### Information provided
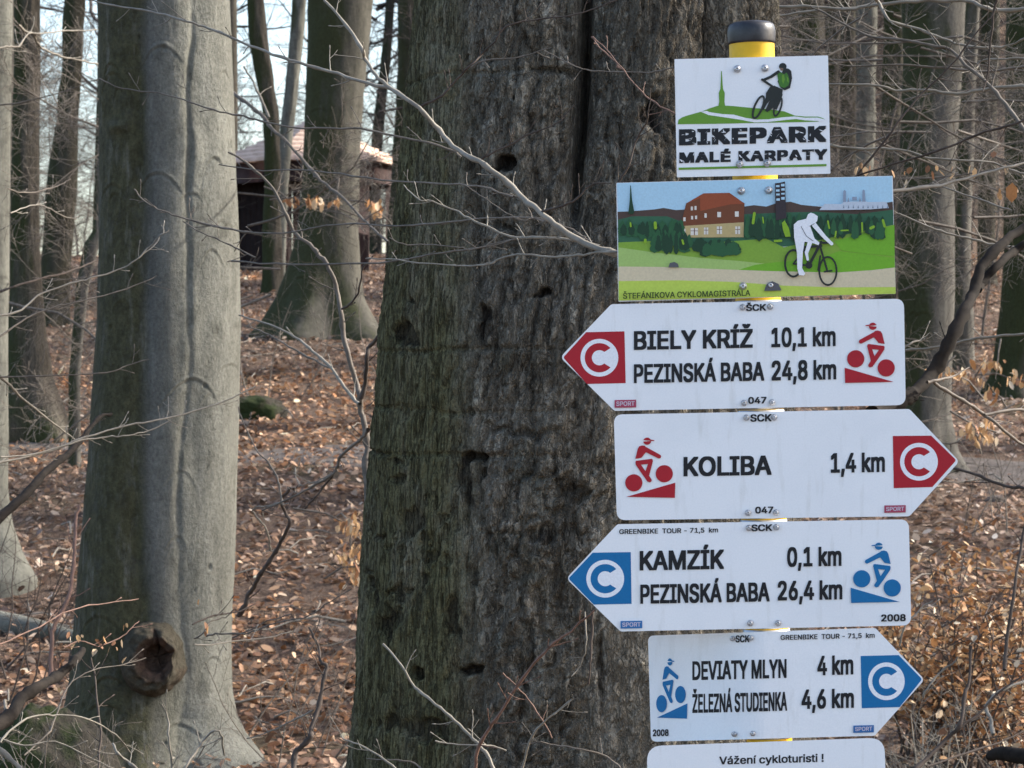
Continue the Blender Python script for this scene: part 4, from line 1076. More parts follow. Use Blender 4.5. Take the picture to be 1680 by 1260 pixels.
S.shape('light_firs', [capsule(a, b, w_) for a, b, w_ in (((832, 245), (824, 300), 8), ((262, 300), (264, 328), 9), ((418, 400), (424, 420), 6), ((950, 404), (985, 402), 7), ((1500, 330), (1516, 322), 8), ((1570, 285), (1580, 320), 7), ((1254, 290), (1262, 330), 5), ((1450, 300), (1452, 350), 5), ((1330, 344), (1370, 342), 4), ((880, 268), (884, 300), 4), ((205, 398), (205, 408), 8), ((120, 300), (122, 320), 5), ((1300, 350), (1296, 380), 5))] + [[(990, 300), (1005, 285), (1030, 330), (1040, 378), (1010, 380), (996, 340)]], TG3, fr=z)
# lookout tower and spire
S.shape('spire', [[(119, 85), (123, 85), (130, 170), (142, 236), (136, 250), (108, 246), (116, 170)]], TG, fr=z)
twr = S.shape('lookout_tower', [[(950, 72), (975, 70), (1008, 62), (1012, 180), (1016, 272), (955, 286)]], print_mat('tower_print', (.035, .025, .03)), fr=z)
S.shape('tower_gaps', [[(x, y), (x + 20, y - 1), (x + 20, y + h), (x, y + h)] for x, y, h in ((956, 84, 10), (985, 76, 14), (956, 108, 12), (986, 102, 12), (957, 132, 10), (986, 128, 9), (958, 160, 12), (986, 152, 14))], SKYB, twr, fr=z)
cst = S.shape('castle', [[(1205, 226), (1235, 190), (1330, 192), (1345, 178), (1470, 176), (1484, 180), (1590, 178), (1604, 214), (1500, 222), (1320, 226)]], CST, fr=z)
S.shape('castle_towers', [[(1340, 180), (1342, 118), (1350, 110), (1358, 118), (1358, 180)], [(1452, 178), (1452, 114), (1459, 108), (1466, 114), (1470, 178)], [(1366, 180), (1372, 152), (1378, 180)], [(1432, 178), (1438, 150), (1444, 178)], [(1394, 170), (1394, 150), (1420, 150), (1420, 170)]], print_mat('tower_grey_print', (.26, .31, .40)), cst, fr=z)
S.shape('castle_lines', [[(x, 216), (x + 4, 196), (x + 9, 216)] for x in range(1340, 1600, 28)], print_mat('line_grey_print', (.20, .26, .33)), cst, fr=z)
S.shape('boulder', [[(338, 555), (346, 530), (372, 524), (392, 534), (398, 555)]], GRY, fr=z); S.shape('boulder', [[(888, 690), (900, 655), (934, 634), (970, 650), (988, 688)]], GRY, fr=z)
# bicycle and rider
bk = S.shape('bicycle', ring(1056, 532, 54, 82, 0, 12) , DK, fr=z); S.shape('wheel', ring(1254, 576, 55, 86, 0, 11), DK, bk, fr=z)
S.shape('frame', [capsule((1120, 438), (1215, 432), 7)], DK, bk, fr=z); S.shape('frame', [capsule((1215, 410), (1145, 545), 8)], DK, bk, fr=z); S.shape('frame', [capsule((1208, 430), (1250, 574), 6)], DK, bk, fr=z); S.shape('frame', [capsule((1056, 534), (1120, 450), 5)], DK, bk, fr=z)
S.shape('frame', [capsule((1056, 534), (1145, 545), 5)], DK, bk, fr=z); S.shape('frame', [capsule((1115, 445), (1145, 545), 6)], DK, bk, fr=z); S.shape('crank', [disc(1145, 543, 20)], DK, bk, fr=z); S.shape('handlebar', [capsule((1205, 414), (1270, 414), 6)], DK, bk, fr=z); S.shape('frame', [capsule((1235, 580), (1276, 574), 5)], DK, bk, fr=z); S.shape('frame', [capsule((1198, 570), (1210, 490), 5)], DK, bk, fr=z)
rd = S.shape('white_rider', [[(1058, 310), (1080, 288), (1130, 276), (1140, 250), (1156, 241), (1176, 248), (1196, 262), (1192, 290), (1176, 306), (1152, 318), (1178, 390), (1206, 414), (1200, 428), (1168, 416), (1120, 408), (1110, 470), (1106, 560), (1124, 592), (1116, 602), (1088, 600), (1078, 560), (1076, 470), (1060, 380)]], WHT, fr=z)
S.shape('arm', [capsule((1176, 312), (1234, 380), 14, 11)], WHT, rd, fr=z); S.shape('arm', [capsule((1234, 380), (1276, 420), 11, 9)], WHT, rd, fr=z); S.shape('leg', [capsule((1150, 415), (1132, 470), 13, 10)], WHT, rd, fr=z); S.shape('leg', [capsule((1130, 468), (1138, 510), 9, 7)], WHT, rd, fr=z)
S.shape('outline', [capsule((1100, 320), (1130, 375), 1.6), capsule((1130, 375), (1170, 404), 1.6), capsule((1150, 318), (1176, 304), 1.6)], GRY, rd, fr=z)
S.text('ŠTEFÁNIKOVA CYKLOMAGISTRÁLA', 1022, 1231, 490.3, 9.6, print_mat('olive_print', (.045, .075, .012)), .022)
hexbolts(S, [(1216, 313), (1261, 312), (1219, 469.5), (1264.5, 468)], 4.2)

def std_text(S, lst):
    for t in lst: S.text(*t[:5], BLK, t[5] if len(t) > 5 else .031)
# 3: red arrow to the left
S = Sign('arrow_sign', 'upper white arrow sign pointing left with red tip, BIELY KRÍŽ and PEZINSKÁ BABA', [(919, 586), (1003, 499), (1483, 490), (1486, 664.5), (1008, 674)], [9, 8, 15, 15, 8], 1.1, M['plate'], group='arrow signs on the post')
cmark(S, [(924, 586.5), (961.5, 545), (1024.5, 543.5), (1026.5, 628.5), (963, 630)], [4, 0, 0, 0, 0], (983.4, 586.9), 31, RED)
std_text(S, [('BIELY KRÍŽ', 1040, 1235, 574.2, 31), ('10,1 km', 1265.5, 1371, 569.8, 32), ('PEZINSKÁ BABA', 1040, 1254, 628.6, 31), ('24,8 km', 1266, 1372, 624.4, 32.5), ('ŠCK', 1224, 1257, 510.3, 11), ('047', 1227.5, 1257.5, 662.5, 11)])
cyclist(S, pfr(1200, 480, 5.6), RED); sport(S, 1008.3, 656, 1043.7, 668.7, RED2)
hexbolts(S, [(1218.5, 504), (1263.5, 503), (1221, 661), (1266.5, 660)], 3.4)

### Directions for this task
Transcribe the listing above verbatim. Omit the pictures.

### Finished exercise
Continue the Blender Python script for this scene: part 4, from line 1076. More parts follow. Use Blender 4.5. Take the picture to be 1680 by 1260 pixels.
S.shape('light_firs', [capsule(a, b, w_) for a, b, w_ in (((832, 245), (824, 300), 8), ((262, 300), (264, 328), 9), ((418, 400), (424, 420), 6), ((950, 404), (985, 402), 7), ((1500, 330), (1516, 322), 8), ((1570, 285), (1580, 320), 7), ((1254, 290), (1262, 330), 5), ((1450, 300), (1452, 350), 5), ((1330, 344), (1370, 342), 4), ((880, 268), (884, 300), 4), ((205, 398), (205, 408), 8), ((120, 300), (122, 320), 5), ((1300, 350), (1296, 380), 5))] + [[(990, 300), (1005, 285), (1030, 330), (1040, 378), (1010, 380), (996, 340)]], TG3, fr=z)
# lookout tower and spire
S.shape('spire', [[(119, 85), (123, 85), (130, 170), (142, 236), (136, 250), (108, 246), (116, 170)]], TG, fr=z)
twr = S.shape('lookout_tower', [[(950, 72), (975, 70), (1008, 62), (1012, 180), (1016, 272), (955, 286)]], print_mat('tower_print', (.035, .025, .03)), fr=z)
S.shape('tower_gaps', [[(x, y), (x + 20, y - 1), (x + 20, y + h), (x, y + h)] for x, y, h in ((956, 84, 10), (985, 76, 14), (956, 108, 12), (986, 102, 12), (957, 132, 10), (986, 128, 9), (958, 160, 12), (986, 152, 14))], SKYB, twr, fr=z)
cst = S.shape('castle', [[(1205, 226), (1235, 190), (1330, 192), (1345, 178), (1470, 176), (1484, 180), (1590, 178), (1604, 214), (1500, 222), (1320, 226)]], CST, fr=z)
S.shape('castle_towers', [[(1340, 180), (1342, 118), (1350, 110), (1358, 118), (1358, 180)], [(1452, 178), (1452, 114), (1459, 108), (1466, 114), (1470, 178)], [(1366, 180), (1372, 152), (1378, 180)], [(1432, 178), (1438, 150), (1444, 178)], [(1394, 170), (1394, 150), (1420, 150), (1420, 170)]], print_mat('tower_grey_print', (.26, .31, .40)), cst, fr=z)
S.shape('castle_lines', [[(x, 216), (x + 4, 196), (x + 9, 216)] for x in range(1340, 1600, 28)], print_mat('line_grey_print', (.20, .26, .33)), cst, fr=z)
S.shape('boulder', [[(338, 555), (346, 530), (372, 524), (392, 534), (398, 555)]], GRY, fr=z); S.shape('boulder', [[(888, 690), (900, 655), (934, 634), (970, 650), (988, 688)]], GRY, fr=z)
# bicycle and rider
bk = S.shape('bicycle', ring(1056, 532, 54, 82, 0, 12) , DK, fr=z); S.shape('wheel', ring(1254, 576, 55, 86, 0, 11), DK, bk, fr=z)
S.shape('frame', [capsule((1120, 438), (1215, 432), 7)], DK, bk, fr=z); S.shape('frame', [capsule((1215, 410), (1145, 545), 8)], DK, bk, fr=z); S.shape('frame', [capsule((1208, 430), (1250, 574), 6)], DK, bk, fr=z); S.shape('frame', [capsule((1056, 534), (1120, 450), 5)], DK, bk, fr=z)
S.shape('frame', [capsule((1056, 534), (1145, 545), 5)], DK, bk, fr=z); S.shape('frame', [capsule((1115, 445), (1145, 545), 6)], DK, bk, fr=z); S.shape('crank', [disc(1145, 543, 20)], DK, bk, fr=z); S.shape('handlebar', [capsule((1205, 414), (1270, 414), 6)], DK, bk, fr=z); S.shape('frame', [capsule((1235, 580), (1276, 574), 5)], DK, bk, fr=z); S.shape('frame', [capsule((1198, 570), (1210, 490), 5)], DK, bk, fr=z)
rd = S.shape('white_rider', [[(1058, 310), (1080, 288), (1130, 276), (1140, 250), (1156, 241), (1176, 248), (1196, 262), (1192, 290), (1176, 306), (1152, 318), (1178, 390), (1206, 414), (1200, 428), (1168, 416), (1120, 408), (1110, 470), (1106, 560), (1124, 592), (1116, 602), (1088, 600), (1078, 560), (1076, 470), (1060, 380)]], WHT, fr=z)
S.shape('arm', [capsule((1176, 312), (1234, 380), 14, 11)], WHT, rd, fr=z); S.shape('arm', [capsule((1234, 380), (1276, 420), 11, 9)], WHT, rd, fr=z); S.shape('leg', [capsule((1150, 415), (1132, 470), 13, 10)], WHT, rd, fr=z); S.shape('leg', [capsule((1130, 468), (1138, 510), 9, 7)], WHT, rd, fr=z)
S.shape('outline', [capsule((1100, 320), (1130, 375), 1.6), capsule((1130, 375), (1170, 404), 1.6), capsule((1150, 318), (1176, 304), 1.6)], GRY, rd, fr=z)
S.text('ŠTEFÁNIKOVA CYKLOMAGISTRÁLA', 1022, 1231, 490.3, 9.6, print_mat('olive_print', (.045, .075, .012)), .022)
hexbolts(S, [(1216, 313), (1261, 312), (1219, 469.5), (1264.5, 468)], 4.2)

def std_text(S, lst):
    for t in lst: S.text(*t[:5], BLK, t[5] if len(t) > 5 else .031)
# 3: red arrow to the left
S = Sign('arrow_sign', 'upper white arrow sign pointing left with red tip, BIELY KRÍŽ and PEZINSKÁ BABA', [(919, 586), (1003, 499), (1483, 490), (1486, 664.5), (1008, 674)], [9, 8, 15, 15, 8], 1.1, M['plate'], group='arrow signs on the post')
cmark(S, [(924, 586.5), (961.5, 545), (1024.5, 543.5), (1026.5, 628.5), (963, 630)], [4, 0, 0, 0, 0], (983.4, 586.9), 31, RED)
std_text(S, [('BIELY KRÍŽ', 1040, 1235, 574.2, 31), ('10,1 km', 1265.5, 1371, 569.8, 32), ('PEZINSKÁ BABA', 1040, 1254, 628.6, 31), ('24,8 km', 1266, 1372, 624.4, 32.5), ('ŠCK', 1224, 1257, 510.3, 11), ('047', 1227.5, 1257.5, 662.5, 11)])
cyclist(S, pfr(1200, 480, 5.6), RED); sport(S, 1008.3, 656, 1043.7, 668.7, RED2)
hexbolts(S, [(1218.5, 504), (1263.5, 503), (1221, 661), (1266.5, 660)], 3.4)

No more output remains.